Environmental Control of Cloud-to-Ground Lightning Polarity in Severe Storms

Carey, Lawrence D.; Buffalo, Kurt M.
April 2007
Monthly Weather Review;Apr2007, Vol. 135 Issue 4, p1327
Academic Journal
In this study, it is hypothesized that the mesoscale environment can indirectly control the cloud-to-ground (CG) lightning polarity of severe storms by directly affecting their structural, dynamical, and microphysical properties, which in turn directly control cloud electrification and ground flash polarity. A more specific hypothesis, which has been supported by past observational and laboratory charging studies, suggests that broad, strong updrafts and associated large liquid water contents in severe storms lead to the generation of an inverted charge structure and enhanced +CG lightning production.
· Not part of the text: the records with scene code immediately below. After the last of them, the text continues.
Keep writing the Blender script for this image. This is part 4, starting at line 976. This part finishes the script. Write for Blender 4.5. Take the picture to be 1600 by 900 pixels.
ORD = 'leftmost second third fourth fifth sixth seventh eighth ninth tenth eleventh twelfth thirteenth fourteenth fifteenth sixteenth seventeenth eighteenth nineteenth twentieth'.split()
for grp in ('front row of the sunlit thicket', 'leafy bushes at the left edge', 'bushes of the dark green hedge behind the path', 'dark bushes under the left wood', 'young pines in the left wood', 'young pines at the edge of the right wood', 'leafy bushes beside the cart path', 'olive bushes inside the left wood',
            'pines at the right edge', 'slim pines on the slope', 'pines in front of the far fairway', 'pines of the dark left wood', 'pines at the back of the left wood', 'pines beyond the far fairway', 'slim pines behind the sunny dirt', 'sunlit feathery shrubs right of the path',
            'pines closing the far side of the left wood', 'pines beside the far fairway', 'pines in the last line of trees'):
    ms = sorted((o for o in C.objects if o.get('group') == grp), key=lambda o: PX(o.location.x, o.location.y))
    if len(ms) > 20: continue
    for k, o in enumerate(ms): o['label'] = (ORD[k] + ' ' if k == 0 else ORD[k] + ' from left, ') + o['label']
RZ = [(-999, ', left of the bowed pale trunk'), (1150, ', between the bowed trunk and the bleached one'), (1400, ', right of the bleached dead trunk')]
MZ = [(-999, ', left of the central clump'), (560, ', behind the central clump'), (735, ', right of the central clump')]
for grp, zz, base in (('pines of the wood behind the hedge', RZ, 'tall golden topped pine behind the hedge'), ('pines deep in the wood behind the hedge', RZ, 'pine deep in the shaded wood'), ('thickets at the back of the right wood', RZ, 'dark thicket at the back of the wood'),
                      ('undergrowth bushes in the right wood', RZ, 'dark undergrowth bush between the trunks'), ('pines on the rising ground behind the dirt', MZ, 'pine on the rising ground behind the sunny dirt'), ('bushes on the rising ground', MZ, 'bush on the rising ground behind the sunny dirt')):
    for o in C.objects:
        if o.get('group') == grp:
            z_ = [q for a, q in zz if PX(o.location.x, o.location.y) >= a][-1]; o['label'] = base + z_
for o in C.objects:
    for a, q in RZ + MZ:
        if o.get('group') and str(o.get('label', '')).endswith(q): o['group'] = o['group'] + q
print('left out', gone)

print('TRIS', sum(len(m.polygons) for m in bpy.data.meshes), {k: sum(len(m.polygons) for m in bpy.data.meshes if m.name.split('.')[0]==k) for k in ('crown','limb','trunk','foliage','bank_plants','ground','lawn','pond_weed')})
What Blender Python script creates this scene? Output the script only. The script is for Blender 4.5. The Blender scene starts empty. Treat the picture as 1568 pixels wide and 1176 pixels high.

The corollary is that environmental conditions favoring these kinematic and microphysical characteristics should support severe storms generating an anomalously high (>25%) percentage of +CG lightning (i.e., positive storms) while environmental conditions relatively less favorable should sustain storms characterized by a typical (≤25%) percentage of +CG lightning (i.e., negative storms). Forty-eight inflow proximity soundings were analyzed to characterize the environment of nine distinct mesoscale regions of severe storms (4 positive and 5 negative) on 6 days during May–June 2002 over the central United States. This analysis clearly demonstrated significant and systematic differences in the mesoscale environments of positive and negative storms, which were consistent with the stated hypothesis. When compared to negative storms, positive storms occurred in environments associated with a drier low to midtroposphere, higher cloud-base height, smaller warm cloud depth, stronger conditional instability, larger 0–3 km AGL wind shear, stronger 0–2 km AGL storm relative wind speed, and larger buoyancy in the mixed-phase zone, at a statistically significant level. Differences in the warm cloud depth of positive and negative storms were by far the most dramatic, suggesting an important role for this parameter in controlling CG lightning polarity. In this study, strong correlations between the mesoscale environment and CG lightning polarity were demonstrated. However, causality could not be verified due to a lack of in situ observations to confirm the hypothesized microphysical, dynamical, and electrical responses to variations in environmental conditions that ultimately determined the dominant CG polarity. Future observational field programs and cloud modeling studies should focus on these critical intermediary processes.